# WHAT THE TASK REQUIRES:
Write the data out again, exactly as given.

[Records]
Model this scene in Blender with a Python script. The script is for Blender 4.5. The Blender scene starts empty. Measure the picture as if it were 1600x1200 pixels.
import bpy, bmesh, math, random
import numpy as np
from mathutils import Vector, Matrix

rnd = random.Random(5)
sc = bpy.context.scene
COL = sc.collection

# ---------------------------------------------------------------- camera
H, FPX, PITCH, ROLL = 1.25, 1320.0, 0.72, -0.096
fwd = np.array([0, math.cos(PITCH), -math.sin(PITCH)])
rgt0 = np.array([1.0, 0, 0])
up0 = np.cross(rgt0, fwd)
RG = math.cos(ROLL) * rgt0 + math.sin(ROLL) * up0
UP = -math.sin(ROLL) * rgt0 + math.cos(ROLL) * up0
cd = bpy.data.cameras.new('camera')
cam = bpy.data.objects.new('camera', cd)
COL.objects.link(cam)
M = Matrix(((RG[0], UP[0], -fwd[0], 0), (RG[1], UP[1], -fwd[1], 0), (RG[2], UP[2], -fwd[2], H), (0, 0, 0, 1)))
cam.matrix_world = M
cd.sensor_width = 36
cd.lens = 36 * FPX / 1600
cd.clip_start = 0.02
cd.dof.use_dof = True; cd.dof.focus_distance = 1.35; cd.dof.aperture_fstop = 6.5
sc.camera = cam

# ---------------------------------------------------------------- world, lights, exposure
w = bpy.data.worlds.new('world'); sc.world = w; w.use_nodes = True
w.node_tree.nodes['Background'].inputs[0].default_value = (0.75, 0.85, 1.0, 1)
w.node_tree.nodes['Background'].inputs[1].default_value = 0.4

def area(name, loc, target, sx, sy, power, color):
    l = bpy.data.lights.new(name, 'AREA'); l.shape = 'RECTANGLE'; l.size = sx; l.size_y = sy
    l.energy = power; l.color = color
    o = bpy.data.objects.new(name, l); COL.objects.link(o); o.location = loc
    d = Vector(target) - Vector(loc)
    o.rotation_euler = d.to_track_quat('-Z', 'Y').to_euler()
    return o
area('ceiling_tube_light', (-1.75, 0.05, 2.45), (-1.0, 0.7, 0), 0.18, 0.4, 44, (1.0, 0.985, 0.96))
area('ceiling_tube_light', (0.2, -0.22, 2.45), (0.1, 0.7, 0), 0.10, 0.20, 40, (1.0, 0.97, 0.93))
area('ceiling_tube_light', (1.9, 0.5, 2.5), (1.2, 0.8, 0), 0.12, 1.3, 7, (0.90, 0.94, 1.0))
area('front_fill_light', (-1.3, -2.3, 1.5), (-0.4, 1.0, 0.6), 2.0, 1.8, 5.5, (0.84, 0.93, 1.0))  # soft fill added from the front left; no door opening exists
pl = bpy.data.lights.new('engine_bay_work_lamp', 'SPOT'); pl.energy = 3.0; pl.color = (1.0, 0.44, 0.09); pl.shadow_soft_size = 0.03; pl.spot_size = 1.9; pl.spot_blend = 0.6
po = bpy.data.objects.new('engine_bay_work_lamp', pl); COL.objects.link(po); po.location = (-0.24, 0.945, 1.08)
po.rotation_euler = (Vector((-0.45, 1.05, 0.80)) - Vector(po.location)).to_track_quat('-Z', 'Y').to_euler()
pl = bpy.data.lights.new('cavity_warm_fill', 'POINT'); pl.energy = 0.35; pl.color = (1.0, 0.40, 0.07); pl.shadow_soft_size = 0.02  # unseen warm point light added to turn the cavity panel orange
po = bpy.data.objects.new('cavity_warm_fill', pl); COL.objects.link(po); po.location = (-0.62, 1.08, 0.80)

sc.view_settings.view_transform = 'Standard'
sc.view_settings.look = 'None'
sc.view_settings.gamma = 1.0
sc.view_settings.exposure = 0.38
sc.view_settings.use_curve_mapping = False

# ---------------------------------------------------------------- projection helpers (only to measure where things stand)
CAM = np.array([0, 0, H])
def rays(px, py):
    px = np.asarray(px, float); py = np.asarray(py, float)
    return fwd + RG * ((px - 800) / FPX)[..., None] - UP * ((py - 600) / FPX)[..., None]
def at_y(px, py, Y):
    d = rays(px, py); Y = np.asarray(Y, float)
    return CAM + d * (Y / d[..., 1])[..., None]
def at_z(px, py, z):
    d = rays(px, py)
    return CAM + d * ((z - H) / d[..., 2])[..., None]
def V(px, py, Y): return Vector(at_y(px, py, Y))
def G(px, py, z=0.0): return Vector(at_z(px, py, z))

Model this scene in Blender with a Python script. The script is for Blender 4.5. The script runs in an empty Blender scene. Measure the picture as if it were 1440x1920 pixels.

# ANSWER FOR THIS EXERCISE:
Model this scene in Blender with a Python script. The script is for Blender 4.5. The Blender scene starts empty. Measure the picture as if it were 1600x1200 pixels.
import bpy, bmesh, math, random
import numpy as np
from mathutils import Vector, Matrix

rnd = random.Random(5)
sc = bpy.context.scene
COL = sc.collection

# ---------------------------------------------------------------- camera
H, FPX, PITCH, ROLL = 1.25, 1320.0, 0.72, -0.096
fwd = np.array([0, math.cos(PITCH), -math.sin(PITCH)])
rgt0 = np.array([1.0, 0, 0])
up0 = np.cross(rgt0, fwd)
RG = math.cos(ROLL) * rgt0 + math.sin(ROLL) * up0
UP = -math.sin(ROLL) * rgt0 + math.cos(ROLL) * up0
cd = bpy.data.cameras.new('camera')
cam = bpy.data.objects.new('camera', cd)
COL.objects.link(cam)
M = Matrix(((RG[0], UP[0], -fwd[0], 0), (RG[1], UP[1], -fwd[1], 0), (RG[2], UP[2], -fwd[2], H), (0, 0, 0, 1)))
cam.matrix_world = M
cd.sensor_width = 36
cd.lens = 36 * FPX / 1600
cd.clip_start = 0.02
cd.dof.use_dof = True; cd.dof.focus_distance = 1.35; cd.dof.aperture_fstop = 6.5
sc.camera = cam

# ---------------------------------------------------------------- world, lights, exposure
w = bpy.data.worlds.new('world'); sc.world = w; w.use_nodes = True
w.node_tree.nodes['Background'].inputs[0].default_value = (0.75, 0.85, 1.0, 1)
w.node_tree.nodes['Background'].inputs[1].default_value = 0.4

def area(name, loc, target, sx, sy, power, color):
    l = bpy.data.lights.new(name, 'AREA'); l.shape = 'RECTANGLE'; l.size = sx; l.size_y = sy
    l.energy = power; l.color = color
    o = bpy.data.objects.new(name, l); COL.objects.link(o); o.location = loc
    d = Vector(target) - Vector(loc)
    o.rotation_euler = d.to_track_quat('-Z', 'Y').to_euler()
    return o
area('ceiling_tube_light', (-1.75, 0.05, 2.45), (-1.0, 0.7, 0), 0.18, 0.4, 44, (1.0, 0.985, 0.96))
area('ceiling_tube_light', (0.2, -0.22, 2.45), (0.1, 0.7, 0), 0.10, 0.20, 40, (1.0, 0.97, 0.93))
area('ceiling_tube_light', (1.9, 0.5, 2.5), (1.2, 0.8, 0), 0.12, 1.3, 7, (0.90, 0.94, 1.0))
area('front_fill_light', (-1.3, -2.3, 1.5), (-0.4, 1.0, 0.6), 2.0, 1.8, 5.5, (0.84, 0.93, 1.0))  # soft fill added from the front left; no door opening exists
pl = bpy.data.lights.new('engine_bay_work_lamp', 'SPOT'); pl.energy = 3.0; pl.color = (1.0, 0.44, 0.09); pl.shadow_soft_size = 0.03; pl.spot_size = 1.9; pl.spot_blend = 0.6
po = bpy.data.objects.new('engine_bay_work_lamp', pl); COL.objects.link(po); po.location = (-0.24, 0.945, 1.08)
po.rotation_euler = (Vector((-0.45, 1.05, 0.80)) - Vector(po.location)).to_track_quat('-Z', 'Y').to_euler()
pl = bpy.data.lights.new('cavity_warm_fill', 'POINT'); pl.energy = 0.35; pl.color = (1.0, 0.40, 0.07); pl.shadow_soft_size = 0.02  # unseen warm point light added to turn the cavity panel orange
po = bpy.data.objects.new('cavity_warm_fill', pl); COL.objects.link(po); po.location = (-0.62, 1.08, 0.80)

sc.view_settings.view_transform = 'Standard'
sc.view_settings.look = 'None'
sc.view_settings.gamma = 1.0
sc.view_settings.exposure = 0.38
sc.view_settings.use_curve_mapping = False

# ---------------------------------------------------------------- projection helpers (only to measure where things stand)
CAM = np.array([0, 0, H])
def rays(px, py):
    px = np.asarray(px, float); py = np.asarray(py, float)
    return fwd + RG * ((px - 800) / FPX)[..., None] - UP * ((py - 600) / FPX)[..., None]
def at_y(px, py, Y):
    d = rays(px, py); Y = np.asarray(Y, float)
    return CAM + d * (Y / d[..., 1])[..., None]
def at_z(px, py, z):
    d = rays(px, py)
    return CAM + d * ((z - H) / d[..., 2])[..., None]
def V(px, py, Y): return Vector(at_y(px, py, Y))
def G(px, py, z=0.0): return Vector(at_z(px, py, z))

Model this scene in Blender with a Python script. The script is for Blender 4.5. The script runs in an empty Blender scene. Measure the picture as if it were 1440x1920 pixels.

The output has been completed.